I ran into it via Google somehow, while searching for ideas on the cost of an offense, then ran into again, in a much more digestible form through Benjamin Morris’s blog. Brian Burke has at least 4 articles on the Massey-Thaler study (here, here, here and most *most* importantly here). Incidentally, the PDF of Massey-Thaler is available through Google Docs.
Pro Football Reference talks about Massey-Thaler here, among other places. LiveBall Sports, a new blog I’ve found, talks about it here. So this idea, that you can gain net relative value by trading down, certainly has been discussed and poked and prodded for some time. What I’m going to suggest is that my results on winning and draft picks are entirely consistent with the Massey-Thaler paper. Total draft picks correlate with winning. First round draft picks do not.
One of the points of the Massey-Thaler paper is that psychological factors play in the evaluation of first round picks, that behavioral economics are heavily in play. To quote:
We find that top draft picks are overvalued in a manner that is inconsistent with rational expectations and efficient markets and consistent with psychological research.
I tend to think that’s true. It’s also an open question just how well draft assessment ever gets at career performance (or even whether it should). If draft evaluation is really only a measure of athleticism and not long term performance, isn’t that simply encasing in steel the Moneyball error? Because, ultimately, BPA only works the way its advocates claim if the things that draft analysts measure are proportional enough to performance to disambiguate candidates.
To touch on some of the psychological factors, and for now, just to show, in some fashion, the degree of error in picking choices, we’ll look at the approximate value of the first pick from 1996 to 2006 and then the approximate value of possible alternatives.
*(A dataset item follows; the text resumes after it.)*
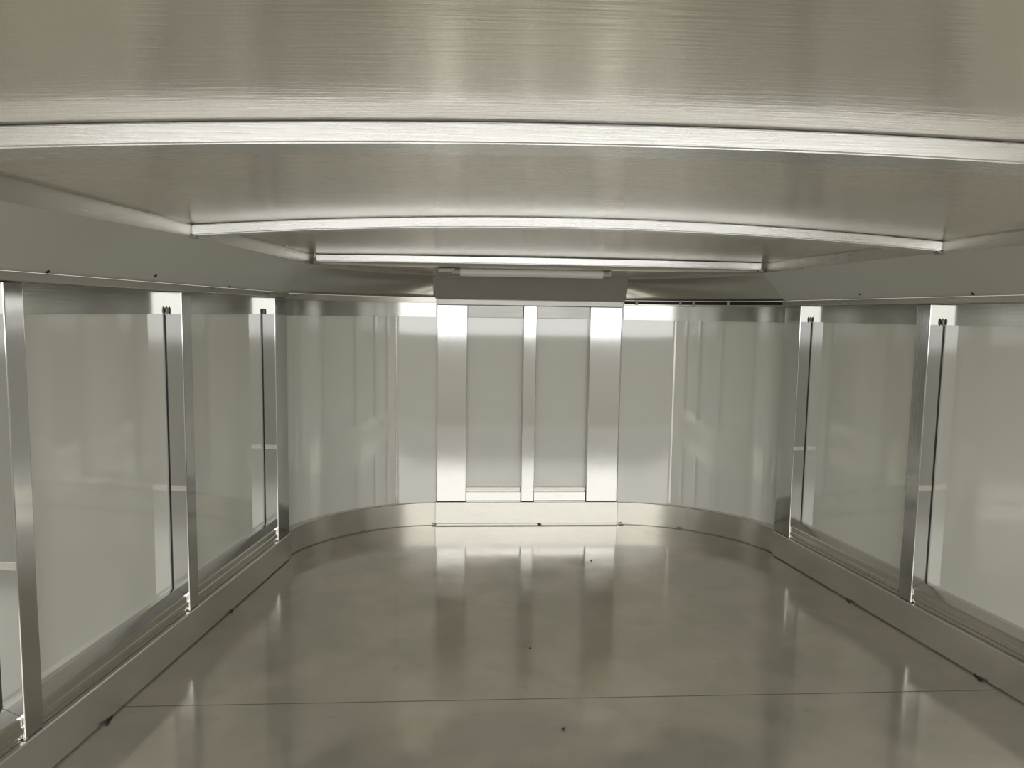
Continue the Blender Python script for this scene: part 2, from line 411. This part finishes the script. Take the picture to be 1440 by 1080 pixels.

To note, a version of this study has already been done by Rick Reilly, in his “redraft” article.
Year | Player | AV | Others | AVs |
---|---|---|---|---|
1996 | Keyshawn Johnson | 74 | #26 Ray Lewis | 150 |
1997 | Orlando Pace | 101 | #66 Rhonde Barber, #73 Jason Taylor | 114, 116 |
1998 | Peyton Manning | 156 | #24 Randy Moss | 122 |
1999 | Tim Couch | 30 | #4 Edgerrin James | 114 |
2000 | Courtney Brown | 28 | #199 Tom Brady | 116 |
2001 | Michael Vick | 74 | #5 LaDanian Tomlinson, #30 Reggie Wayne, #33 Drew Brees | 124, 103, 103 |
2002 | David Carr | 44 | #2 Julius Peppers, #26 Ed Reed | 95, 92 |
2003 | Carson Palmer | 69 | UD Antonio Gates, #9 Kevin Williams | 88, 84 |
2004 | Eli Manning | 64 | #126 Jared Allen, #4 Phillip Rivers, #11 Ben Roethlisberger | 75, 74, 72 |
2005 | Alex Smith | 21 | #11 DeMarcus Ware | 66 |
2006 | Mario Williams | 39 | #60 Maurice Jones-Drew, #12 Hlati Ngata | 60, 55 |
If drafting were accurate, then the first pick should be the easiest. The first team to pick has the most choice, the most information, the most scrutinized set of candidates. This team has literally everything at its disposal. So why aren’t the first round picks better performers? Why is it across the 11 year period depicted, the are only 2 sure fire Hall of Famers (100 AV or more) and only 1 pick that was better than any alternative? Why?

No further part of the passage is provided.